** Start of Stored data **

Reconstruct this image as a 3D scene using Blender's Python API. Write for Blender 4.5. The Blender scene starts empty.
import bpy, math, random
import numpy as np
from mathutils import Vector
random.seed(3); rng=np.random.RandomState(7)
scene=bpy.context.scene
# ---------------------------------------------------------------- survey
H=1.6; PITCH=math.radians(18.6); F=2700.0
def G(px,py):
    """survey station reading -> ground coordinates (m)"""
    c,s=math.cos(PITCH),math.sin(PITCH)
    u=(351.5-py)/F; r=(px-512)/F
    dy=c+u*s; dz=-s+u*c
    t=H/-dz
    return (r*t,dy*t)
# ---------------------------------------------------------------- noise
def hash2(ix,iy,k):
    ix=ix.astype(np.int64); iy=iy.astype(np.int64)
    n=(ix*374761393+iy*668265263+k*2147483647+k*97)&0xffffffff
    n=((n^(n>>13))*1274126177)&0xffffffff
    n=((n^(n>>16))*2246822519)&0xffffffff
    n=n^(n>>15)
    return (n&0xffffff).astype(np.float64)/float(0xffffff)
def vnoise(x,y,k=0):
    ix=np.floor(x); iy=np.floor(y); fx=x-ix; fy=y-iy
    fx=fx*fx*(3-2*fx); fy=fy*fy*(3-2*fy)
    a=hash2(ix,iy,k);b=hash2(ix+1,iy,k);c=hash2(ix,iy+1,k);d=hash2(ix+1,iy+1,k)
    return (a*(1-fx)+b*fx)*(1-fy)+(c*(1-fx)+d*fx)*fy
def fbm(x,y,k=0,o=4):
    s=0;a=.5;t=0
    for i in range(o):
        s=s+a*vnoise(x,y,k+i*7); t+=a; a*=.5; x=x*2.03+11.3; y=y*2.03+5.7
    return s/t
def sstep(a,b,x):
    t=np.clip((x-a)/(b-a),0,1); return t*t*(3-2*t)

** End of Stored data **

[Task prompt] Using the data above, repeat every line exactly.

[Written solution]
Reconstruct this image as a 3D scene using Blender's Python API. Write for Blender 4.5. The Blender scene starts empty.
import bpy, math, random
import numpy as np
from mathutils import Vector
random.seed(3); rng=np.random.RandomState(7)
scene=bpy.context.scene
# ---------------------------------------------------------------- survey
H=1.6; PITCH=math.radians(18.6); F=2700.0
def G(px,py):
    """survey station reading -> ground coordinates (m)"""
    c,s=math.cos(PITCH),math.sin(PITCH)
    u=(351.5-py)/F; r=(px-512)/F
    dy=c+u*s; dz=-s+u*c
    t=H/-dz
    return (r*t,dy*t)
# ---------------------------------------------------------------- noise
def hash2(ix,iy,k):
    ix=ix.astype(np.int64); iy=iy.astype(np.int64)
    n=(ix*374761393+iy*668265263+k*2147483647+k*97)&0xffffffff
    n=((n^(n>>13))*1274126177)&0xffffffff
    n=((n^(n>>16))*2246822519)&0xffffffff
    n=n^(n>>15)
    return (n&0xffffff).astype(np.float64)/float(0xffffff)
def vnoise(x,y,k=0):
    ix=np.floor(x); iy=np.floor(y); fx=x-ix; fy=y-iy
    fx=fx*fx*(3-2*fx); fy=fy*fy*(3-2*fy)
    a=hash2(ix,iy,k);b=hash2(ix+1,iy,k);c=hash2(ix,iy+1,k);d=hash2(ix+1,iy+1,k)
    return (a*(1-fx)+b*fx)*(1-fy)+(c*(1-fx)+d*fx)*fy
def fbm(x,y,k=0,o=4):
    s=0;a=.5;t=0
    for i in range(o):
        s=s+a*vnoise(x,y,k+i*7); t+=a; a*=.5; x=x*2.03+11.3; y=y*2.03+5.7
    return s/t
def sstep(a,b,x):
    t=np.clip((x-a)/(b-a),0,1); return t*t*(3-2*t)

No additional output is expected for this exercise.